◆ Supplied data
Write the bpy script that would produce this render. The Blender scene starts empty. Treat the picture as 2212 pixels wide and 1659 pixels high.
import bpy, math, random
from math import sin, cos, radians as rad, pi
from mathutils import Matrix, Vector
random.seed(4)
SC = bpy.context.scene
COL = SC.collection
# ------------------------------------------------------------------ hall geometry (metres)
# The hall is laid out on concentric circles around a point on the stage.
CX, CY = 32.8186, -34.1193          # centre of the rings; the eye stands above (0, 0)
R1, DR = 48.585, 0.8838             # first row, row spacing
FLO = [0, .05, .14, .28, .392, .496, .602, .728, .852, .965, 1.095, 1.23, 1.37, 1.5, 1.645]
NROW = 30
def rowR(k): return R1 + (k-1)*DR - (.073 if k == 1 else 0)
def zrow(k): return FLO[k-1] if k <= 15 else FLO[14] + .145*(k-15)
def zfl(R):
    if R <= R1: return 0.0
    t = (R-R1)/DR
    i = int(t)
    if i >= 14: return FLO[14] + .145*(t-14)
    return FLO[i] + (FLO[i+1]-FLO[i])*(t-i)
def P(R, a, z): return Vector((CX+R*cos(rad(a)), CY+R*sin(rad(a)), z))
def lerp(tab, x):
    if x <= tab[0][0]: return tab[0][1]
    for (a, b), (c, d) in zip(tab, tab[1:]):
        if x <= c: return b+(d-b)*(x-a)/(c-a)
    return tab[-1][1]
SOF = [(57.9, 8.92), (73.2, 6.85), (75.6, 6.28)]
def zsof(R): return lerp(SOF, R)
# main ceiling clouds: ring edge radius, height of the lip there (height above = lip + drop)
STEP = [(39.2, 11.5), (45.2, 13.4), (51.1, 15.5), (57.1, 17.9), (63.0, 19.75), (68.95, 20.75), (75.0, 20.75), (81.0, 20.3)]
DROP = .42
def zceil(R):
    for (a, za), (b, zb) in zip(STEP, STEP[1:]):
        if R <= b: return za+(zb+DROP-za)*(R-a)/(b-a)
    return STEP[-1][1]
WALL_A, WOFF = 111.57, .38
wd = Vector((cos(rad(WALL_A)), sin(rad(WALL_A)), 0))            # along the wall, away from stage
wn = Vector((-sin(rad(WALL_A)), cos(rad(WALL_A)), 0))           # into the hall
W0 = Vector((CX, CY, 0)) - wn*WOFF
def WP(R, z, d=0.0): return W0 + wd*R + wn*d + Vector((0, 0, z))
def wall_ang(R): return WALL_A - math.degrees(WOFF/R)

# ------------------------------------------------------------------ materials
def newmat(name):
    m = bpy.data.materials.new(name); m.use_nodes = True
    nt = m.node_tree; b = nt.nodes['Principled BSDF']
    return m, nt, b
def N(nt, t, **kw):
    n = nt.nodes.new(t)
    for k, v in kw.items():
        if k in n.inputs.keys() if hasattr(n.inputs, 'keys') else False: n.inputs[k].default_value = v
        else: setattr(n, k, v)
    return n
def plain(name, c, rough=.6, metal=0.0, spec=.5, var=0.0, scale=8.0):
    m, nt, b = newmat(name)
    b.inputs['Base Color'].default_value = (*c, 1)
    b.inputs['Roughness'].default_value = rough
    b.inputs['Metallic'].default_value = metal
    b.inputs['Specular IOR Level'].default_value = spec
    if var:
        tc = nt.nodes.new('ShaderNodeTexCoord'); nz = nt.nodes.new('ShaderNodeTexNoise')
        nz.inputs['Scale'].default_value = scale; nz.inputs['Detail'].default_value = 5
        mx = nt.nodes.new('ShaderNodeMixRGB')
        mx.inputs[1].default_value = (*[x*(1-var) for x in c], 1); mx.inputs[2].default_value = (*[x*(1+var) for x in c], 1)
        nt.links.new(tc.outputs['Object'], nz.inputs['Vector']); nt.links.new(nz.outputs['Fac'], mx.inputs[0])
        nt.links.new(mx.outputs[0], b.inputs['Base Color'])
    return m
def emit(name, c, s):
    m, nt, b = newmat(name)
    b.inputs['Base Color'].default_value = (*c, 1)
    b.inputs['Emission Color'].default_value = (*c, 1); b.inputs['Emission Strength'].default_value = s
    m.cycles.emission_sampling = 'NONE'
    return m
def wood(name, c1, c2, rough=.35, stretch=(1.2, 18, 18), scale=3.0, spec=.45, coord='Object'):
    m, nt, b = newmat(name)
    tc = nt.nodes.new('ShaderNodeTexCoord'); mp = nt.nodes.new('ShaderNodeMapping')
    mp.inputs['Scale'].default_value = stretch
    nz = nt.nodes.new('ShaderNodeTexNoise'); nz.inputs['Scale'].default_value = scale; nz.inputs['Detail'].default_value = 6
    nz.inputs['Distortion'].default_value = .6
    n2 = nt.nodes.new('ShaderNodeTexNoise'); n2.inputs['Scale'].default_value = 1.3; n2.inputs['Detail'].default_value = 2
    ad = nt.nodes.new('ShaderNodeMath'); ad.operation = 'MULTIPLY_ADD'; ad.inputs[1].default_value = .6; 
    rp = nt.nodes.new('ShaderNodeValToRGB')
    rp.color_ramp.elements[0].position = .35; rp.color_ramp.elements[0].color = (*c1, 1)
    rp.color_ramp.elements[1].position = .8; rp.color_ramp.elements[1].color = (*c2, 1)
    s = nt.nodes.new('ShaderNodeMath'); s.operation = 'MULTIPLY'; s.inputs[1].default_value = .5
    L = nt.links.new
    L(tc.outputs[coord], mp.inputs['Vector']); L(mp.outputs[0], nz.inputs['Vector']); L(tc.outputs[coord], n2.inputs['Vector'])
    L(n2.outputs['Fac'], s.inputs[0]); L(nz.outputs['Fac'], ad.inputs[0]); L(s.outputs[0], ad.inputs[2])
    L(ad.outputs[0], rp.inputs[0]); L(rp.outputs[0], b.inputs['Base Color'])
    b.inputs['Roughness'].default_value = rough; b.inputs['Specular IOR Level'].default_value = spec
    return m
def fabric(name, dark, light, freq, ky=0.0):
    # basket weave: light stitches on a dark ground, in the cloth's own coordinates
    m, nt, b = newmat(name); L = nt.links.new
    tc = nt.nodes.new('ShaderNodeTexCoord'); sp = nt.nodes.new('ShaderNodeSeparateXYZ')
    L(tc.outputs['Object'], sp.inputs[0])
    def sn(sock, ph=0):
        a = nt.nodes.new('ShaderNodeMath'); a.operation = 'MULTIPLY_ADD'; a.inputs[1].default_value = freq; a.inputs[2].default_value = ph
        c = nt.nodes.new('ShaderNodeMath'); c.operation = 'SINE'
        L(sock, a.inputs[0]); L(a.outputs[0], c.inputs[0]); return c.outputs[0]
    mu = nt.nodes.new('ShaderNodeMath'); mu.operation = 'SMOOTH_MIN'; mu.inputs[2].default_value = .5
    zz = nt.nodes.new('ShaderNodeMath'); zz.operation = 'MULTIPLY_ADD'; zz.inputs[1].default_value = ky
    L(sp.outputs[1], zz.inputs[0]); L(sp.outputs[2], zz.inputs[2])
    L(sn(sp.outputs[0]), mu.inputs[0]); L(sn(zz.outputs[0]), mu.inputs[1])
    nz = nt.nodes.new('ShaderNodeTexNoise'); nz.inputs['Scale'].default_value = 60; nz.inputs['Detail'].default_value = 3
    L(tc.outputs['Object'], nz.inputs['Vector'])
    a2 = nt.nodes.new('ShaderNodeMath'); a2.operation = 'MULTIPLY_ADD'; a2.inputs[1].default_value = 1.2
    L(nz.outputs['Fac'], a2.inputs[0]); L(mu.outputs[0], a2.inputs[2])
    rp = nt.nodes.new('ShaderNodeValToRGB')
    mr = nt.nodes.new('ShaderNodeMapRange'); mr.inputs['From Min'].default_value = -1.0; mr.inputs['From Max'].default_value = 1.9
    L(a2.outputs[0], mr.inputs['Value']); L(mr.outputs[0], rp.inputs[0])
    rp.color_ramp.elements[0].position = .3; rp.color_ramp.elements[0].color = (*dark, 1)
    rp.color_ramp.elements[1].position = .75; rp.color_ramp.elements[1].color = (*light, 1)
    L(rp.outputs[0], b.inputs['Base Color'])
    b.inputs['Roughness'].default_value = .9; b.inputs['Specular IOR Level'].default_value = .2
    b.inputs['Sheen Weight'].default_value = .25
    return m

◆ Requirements
What is the number of lines that hold the string "scene"? Give it alone.

◆ Task result
2